010920-du-phyllis

Outgoing City Commissioner Phyllis Fitzgerald receives a commemorative clock from Mayor Pat Landes Tuesday night, during Fitzgerald’s last meeting as a commissioner.

Lydia Kautz

Junction City Union

“I’m proud to have served our community and I would do it again in a heartbeat,” former City Commissioner Phyllis Fitzgerald said Wednesday, the day after her last official meeting as a city official.

Fitzgerald dedicated about five years to the city commission before choosing not to run for re-election last year. During that time, she served as Mayor and Vice Mayor and started multiple projects including downtown beautification and the Flint Hills Home Away From Home project, which helps new soldiers acclimate themselves to the community by pairing them with local families.

It all started with a desire to be more involved with her community.

“I’m not originally from here, but when we retired, we made Junction City our home,” Fitzgerald said, referring to herself and her husband, Keith, who served in the military alongside her. “I feel like wherever you live at you should make it your home.”

She decided to leave city government behind for family reasons. Her daughter recently gave birth to Fitzgerald’s fifth grandchild. Because her daughter is in the Air Force, Fitzgerald wants to be able to be there for her daughter and granddaughter in the event that they need support.

“My daughter said, ‘Mom, I need your help this year,’” Fitzgerald said. “And I jumped on board and said, ‘Absolutely, I will help you.’ So family’s important.”

This is her main reason, she said, for choosing not to run for another term.

“I know how I am — how I operate,” Fitzgerald said. “ I do a lot and I didn’t want to start to feel like ‘oh my goodness, how am I going to make all this happen?’”

Fitzgerald recalls herself and her husband being deployed at the same time all while having two young children at home who they had to arrange care for. They didn’t have a parent or family member to take care of the children when they were unable to and Fitzgerald is determined that this won’t happen to her daughter and grandchildren.

“That was a tough decision to not put my name back in to run for commission because I have absolutely loved every second that I have been on the commission,” she said.

Now that she has decided to roll off the commission, declining to file for reelection in 2019, she feels she has a wide range of accomplishments under her belt.

“Honestly, there’s not one particular thing that stands out above any of them,” Fitzgerald said. “I just think that the ability to energize people and get more people involved in our community and promote it and just take a look around and see things that need work and help. And you learn how there are so many people that see those same things and they want change.”

Fitzgerald believes in leading by example, she said.
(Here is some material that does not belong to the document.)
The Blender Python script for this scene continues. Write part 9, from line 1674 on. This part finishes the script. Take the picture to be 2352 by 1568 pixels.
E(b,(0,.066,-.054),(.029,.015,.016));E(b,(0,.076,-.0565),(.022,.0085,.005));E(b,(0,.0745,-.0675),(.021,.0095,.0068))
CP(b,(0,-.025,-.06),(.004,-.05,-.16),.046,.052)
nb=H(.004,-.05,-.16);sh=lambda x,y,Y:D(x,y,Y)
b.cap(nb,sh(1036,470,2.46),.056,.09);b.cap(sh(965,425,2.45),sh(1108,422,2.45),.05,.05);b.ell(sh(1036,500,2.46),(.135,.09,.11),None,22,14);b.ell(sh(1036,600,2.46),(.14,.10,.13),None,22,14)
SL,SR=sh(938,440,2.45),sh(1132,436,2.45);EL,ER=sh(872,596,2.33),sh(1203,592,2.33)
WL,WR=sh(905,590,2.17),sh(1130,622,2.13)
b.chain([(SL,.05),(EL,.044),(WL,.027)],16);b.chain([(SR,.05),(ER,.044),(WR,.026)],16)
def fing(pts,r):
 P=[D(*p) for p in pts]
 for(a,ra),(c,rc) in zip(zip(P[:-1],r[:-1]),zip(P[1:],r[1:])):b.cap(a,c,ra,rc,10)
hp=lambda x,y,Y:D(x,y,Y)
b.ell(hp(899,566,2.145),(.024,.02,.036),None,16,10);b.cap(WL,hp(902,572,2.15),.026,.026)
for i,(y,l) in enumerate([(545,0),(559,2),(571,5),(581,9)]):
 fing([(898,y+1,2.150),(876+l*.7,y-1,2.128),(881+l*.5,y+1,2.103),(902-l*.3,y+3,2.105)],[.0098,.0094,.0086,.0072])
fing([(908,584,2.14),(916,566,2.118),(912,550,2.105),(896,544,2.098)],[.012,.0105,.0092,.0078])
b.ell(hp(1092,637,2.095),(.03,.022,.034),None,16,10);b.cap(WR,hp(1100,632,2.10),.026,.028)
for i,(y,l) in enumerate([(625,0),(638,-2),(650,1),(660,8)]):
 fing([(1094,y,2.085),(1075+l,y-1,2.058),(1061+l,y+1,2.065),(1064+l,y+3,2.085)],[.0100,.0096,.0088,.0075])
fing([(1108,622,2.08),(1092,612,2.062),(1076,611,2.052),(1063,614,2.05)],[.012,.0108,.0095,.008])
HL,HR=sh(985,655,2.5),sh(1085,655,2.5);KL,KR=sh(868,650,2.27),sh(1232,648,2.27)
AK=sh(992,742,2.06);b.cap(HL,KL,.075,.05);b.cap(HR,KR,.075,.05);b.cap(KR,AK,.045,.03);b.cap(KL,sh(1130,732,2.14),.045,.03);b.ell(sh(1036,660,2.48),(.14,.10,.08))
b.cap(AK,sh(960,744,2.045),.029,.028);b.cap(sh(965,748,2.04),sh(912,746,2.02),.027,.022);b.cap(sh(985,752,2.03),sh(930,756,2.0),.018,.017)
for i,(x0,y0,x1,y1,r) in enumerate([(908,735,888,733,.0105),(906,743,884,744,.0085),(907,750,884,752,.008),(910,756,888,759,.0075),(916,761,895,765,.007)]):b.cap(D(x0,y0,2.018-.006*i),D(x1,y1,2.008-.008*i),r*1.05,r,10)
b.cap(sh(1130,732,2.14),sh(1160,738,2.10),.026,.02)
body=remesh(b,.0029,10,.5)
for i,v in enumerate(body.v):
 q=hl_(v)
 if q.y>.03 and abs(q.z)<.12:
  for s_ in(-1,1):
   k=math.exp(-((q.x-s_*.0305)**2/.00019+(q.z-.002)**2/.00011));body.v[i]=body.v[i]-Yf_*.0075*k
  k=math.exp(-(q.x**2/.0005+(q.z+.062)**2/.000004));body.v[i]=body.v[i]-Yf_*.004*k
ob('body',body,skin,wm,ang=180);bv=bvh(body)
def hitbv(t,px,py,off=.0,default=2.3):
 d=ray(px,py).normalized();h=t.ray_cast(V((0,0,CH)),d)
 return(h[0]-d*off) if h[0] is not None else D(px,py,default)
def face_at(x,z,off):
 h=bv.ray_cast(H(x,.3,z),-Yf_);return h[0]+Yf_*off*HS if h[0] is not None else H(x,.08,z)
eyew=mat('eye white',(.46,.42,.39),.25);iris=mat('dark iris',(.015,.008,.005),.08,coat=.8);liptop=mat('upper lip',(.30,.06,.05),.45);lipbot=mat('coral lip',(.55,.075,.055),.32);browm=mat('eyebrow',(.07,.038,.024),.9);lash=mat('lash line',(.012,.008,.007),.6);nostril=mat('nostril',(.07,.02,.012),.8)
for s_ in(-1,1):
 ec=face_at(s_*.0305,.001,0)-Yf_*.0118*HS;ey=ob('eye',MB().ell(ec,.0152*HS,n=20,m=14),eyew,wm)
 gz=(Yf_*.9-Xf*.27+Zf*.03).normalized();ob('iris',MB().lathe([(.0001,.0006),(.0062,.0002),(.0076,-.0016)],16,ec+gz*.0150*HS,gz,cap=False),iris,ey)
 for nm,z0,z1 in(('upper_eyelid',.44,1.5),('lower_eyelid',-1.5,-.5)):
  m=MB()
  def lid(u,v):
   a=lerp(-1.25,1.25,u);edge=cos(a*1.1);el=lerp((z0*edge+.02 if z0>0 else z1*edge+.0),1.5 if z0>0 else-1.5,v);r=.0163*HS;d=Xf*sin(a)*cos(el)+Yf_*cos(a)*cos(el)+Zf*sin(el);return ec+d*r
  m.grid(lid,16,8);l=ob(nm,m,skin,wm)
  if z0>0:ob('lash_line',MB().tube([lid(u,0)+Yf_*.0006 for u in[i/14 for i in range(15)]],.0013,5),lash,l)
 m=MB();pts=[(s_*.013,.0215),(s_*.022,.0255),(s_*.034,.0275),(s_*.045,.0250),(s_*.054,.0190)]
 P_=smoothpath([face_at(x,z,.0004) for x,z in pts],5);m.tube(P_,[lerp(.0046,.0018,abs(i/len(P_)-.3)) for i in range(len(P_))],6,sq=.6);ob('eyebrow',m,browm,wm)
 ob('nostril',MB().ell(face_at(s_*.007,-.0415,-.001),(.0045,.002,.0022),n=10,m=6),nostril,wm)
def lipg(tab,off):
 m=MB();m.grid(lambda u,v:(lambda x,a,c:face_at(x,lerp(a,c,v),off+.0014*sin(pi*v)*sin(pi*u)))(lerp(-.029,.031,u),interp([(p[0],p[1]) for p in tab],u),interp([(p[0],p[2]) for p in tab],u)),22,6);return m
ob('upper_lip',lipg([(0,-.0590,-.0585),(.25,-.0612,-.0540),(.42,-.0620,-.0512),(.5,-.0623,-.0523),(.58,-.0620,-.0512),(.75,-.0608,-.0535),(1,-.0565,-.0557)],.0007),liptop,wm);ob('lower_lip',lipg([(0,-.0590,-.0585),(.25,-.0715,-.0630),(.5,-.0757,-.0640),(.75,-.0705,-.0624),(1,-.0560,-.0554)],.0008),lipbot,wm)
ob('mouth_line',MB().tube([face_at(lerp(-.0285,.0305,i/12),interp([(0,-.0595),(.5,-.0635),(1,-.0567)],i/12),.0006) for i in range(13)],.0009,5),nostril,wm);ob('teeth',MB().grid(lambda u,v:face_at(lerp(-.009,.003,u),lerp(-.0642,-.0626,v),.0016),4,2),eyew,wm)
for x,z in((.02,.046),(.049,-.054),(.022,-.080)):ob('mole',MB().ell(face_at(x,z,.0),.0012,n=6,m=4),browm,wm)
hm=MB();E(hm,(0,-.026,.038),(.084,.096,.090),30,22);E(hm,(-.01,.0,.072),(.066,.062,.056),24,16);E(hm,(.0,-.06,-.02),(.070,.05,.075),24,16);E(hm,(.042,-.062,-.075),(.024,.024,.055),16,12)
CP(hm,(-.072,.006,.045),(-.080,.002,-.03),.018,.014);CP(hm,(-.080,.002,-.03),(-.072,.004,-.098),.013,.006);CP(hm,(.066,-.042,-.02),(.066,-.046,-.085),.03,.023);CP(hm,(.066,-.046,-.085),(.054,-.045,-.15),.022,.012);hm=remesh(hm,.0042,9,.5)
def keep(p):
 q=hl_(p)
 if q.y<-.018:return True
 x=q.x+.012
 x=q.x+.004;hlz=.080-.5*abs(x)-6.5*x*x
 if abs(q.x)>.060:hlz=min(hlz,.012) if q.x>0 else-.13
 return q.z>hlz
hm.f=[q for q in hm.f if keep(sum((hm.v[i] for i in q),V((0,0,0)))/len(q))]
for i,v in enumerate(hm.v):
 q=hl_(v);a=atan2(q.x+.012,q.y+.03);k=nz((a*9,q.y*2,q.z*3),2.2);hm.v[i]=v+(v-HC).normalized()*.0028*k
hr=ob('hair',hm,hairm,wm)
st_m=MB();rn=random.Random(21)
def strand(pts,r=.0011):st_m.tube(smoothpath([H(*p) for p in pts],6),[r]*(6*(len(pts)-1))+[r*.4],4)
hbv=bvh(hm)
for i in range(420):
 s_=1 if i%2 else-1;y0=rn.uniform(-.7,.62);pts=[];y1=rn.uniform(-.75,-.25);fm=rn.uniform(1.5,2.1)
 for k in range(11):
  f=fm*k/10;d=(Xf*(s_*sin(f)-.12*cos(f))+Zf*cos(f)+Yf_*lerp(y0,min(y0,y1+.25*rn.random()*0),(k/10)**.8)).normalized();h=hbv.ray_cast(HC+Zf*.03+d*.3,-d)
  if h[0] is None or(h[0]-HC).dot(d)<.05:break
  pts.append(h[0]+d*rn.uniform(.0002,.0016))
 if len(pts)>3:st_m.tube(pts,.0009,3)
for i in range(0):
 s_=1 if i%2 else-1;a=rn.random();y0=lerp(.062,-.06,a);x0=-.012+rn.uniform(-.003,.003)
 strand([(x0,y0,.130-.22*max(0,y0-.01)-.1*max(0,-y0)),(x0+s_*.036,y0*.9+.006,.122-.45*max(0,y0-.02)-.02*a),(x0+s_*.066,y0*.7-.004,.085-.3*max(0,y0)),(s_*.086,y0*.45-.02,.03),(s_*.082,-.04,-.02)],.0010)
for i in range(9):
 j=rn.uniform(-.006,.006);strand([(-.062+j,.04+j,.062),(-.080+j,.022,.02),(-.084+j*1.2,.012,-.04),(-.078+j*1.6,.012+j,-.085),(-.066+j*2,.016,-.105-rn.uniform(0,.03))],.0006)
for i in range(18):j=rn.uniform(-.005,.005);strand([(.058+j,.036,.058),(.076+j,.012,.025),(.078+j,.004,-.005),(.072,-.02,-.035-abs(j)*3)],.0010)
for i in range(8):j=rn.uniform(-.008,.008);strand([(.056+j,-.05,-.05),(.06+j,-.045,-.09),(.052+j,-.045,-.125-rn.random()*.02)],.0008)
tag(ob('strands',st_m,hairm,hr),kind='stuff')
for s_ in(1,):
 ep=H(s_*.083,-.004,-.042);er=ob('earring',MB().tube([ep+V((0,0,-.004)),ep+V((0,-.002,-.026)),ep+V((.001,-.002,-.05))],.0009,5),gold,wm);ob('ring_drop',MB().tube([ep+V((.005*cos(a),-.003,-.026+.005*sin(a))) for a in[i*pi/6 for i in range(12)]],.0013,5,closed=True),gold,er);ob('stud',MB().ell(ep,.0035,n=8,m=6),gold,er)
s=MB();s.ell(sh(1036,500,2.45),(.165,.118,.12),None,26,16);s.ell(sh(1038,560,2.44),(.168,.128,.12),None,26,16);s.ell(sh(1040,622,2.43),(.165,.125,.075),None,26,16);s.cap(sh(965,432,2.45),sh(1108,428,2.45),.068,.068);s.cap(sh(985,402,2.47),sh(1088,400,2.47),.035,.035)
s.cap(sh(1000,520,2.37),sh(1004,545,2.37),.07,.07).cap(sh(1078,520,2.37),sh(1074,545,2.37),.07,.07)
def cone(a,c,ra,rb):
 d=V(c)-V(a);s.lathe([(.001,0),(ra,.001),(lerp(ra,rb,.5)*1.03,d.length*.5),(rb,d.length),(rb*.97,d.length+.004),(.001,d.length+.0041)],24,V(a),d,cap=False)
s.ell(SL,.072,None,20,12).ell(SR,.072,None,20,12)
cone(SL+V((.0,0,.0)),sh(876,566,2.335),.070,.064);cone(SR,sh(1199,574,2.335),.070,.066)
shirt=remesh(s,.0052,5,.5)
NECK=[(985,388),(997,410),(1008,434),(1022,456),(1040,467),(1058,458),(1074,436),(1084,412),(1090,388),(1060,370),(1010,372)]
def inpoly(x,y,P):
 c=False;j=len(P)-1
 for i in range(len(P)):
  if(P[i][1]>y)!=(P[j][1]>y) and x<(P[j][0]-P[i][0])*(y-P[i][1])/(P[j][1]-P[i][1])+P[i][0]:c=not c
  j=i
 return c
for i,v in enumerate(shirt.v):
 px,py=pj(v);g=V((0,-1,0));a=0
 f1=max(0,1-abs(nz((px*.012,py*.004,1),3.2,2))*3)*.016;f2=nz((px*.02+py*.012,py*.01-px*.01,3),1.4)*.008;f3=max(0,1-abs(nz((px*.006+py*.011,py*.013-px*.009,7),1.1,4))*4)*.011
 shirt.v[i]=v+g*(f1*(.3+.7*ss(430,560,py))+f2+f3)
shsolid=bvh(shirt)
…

“You get your hands dirty by leading by example,” she said. “And it’s teamwork. So I love the way our community looks and has come along over the last five years or so. And it’s very inspiring to see how many more people have stepped up to help to make a difference in our town.”

Fitzgerald plans to continue on with the projects she started during her tenure on the city commission, even though she will no longer be sitting on a government board.

“I’m going to continue with the flower baskets downtown — hanging baskets for flower pots — and continue with the weekly cleanup projects,” she said. “Maybe not every single weekend, but I will continue those efforts because I am very passionate about it. Because I really believe that first impressions are important, whether it’s coming into a community, going into business or really just meeting somebody.”

Fitzgerald plans to keep busy as the new executive director of the Society of the 1st Infantry Division, which she said promotes the Big Red One’s legacy while supporting its soldiers.

“I’ve always been someone that I have a lot of things going on,” she said. “I do manage the adopt-a-soldier program and I also like to work on some of the beautification projects and stuff like that.”

She took time to reflect during her last meeting as a commissioner on just what had driven her to run for office and how it felt to leave.

“I’m sad but I’m happy to have been afforded the opportunity to serve by the citizens that voted for me in 2015,” she said. “ Life sometimes tells you things you’re not expecting or wanting. It’s been 32 days today since we lost our son, Jarid. It’s been hard. My mind and heart are filled with lots of emotion. And I just like to say thank you to Junction City for electing me for this last five years and nine months to go to be one of your city commissioners and to be a bigger part of this great community that we all live in. Any one of us can do it. All you have to do is step up and try and be a part of the community, be a team member — make a difference.”

Fitzgerald said she has advised incoming city commission members Ronna Larson and Nate Butler to study up on the issues and immerse themselves in the community.

“One of the things that I learned early on is to never go to a meeting without have done your homework,” Fitzgerald said. “Read your agenda, ask the questions that you need to ask, go see the places that could be in question … Engage with the citizens of our community, as much as you can. And our friends and partners and neighbors in Fort Riley and Manhattan and the other surrounding communities — it’s very important to build that trust in that partnership and teamwork.”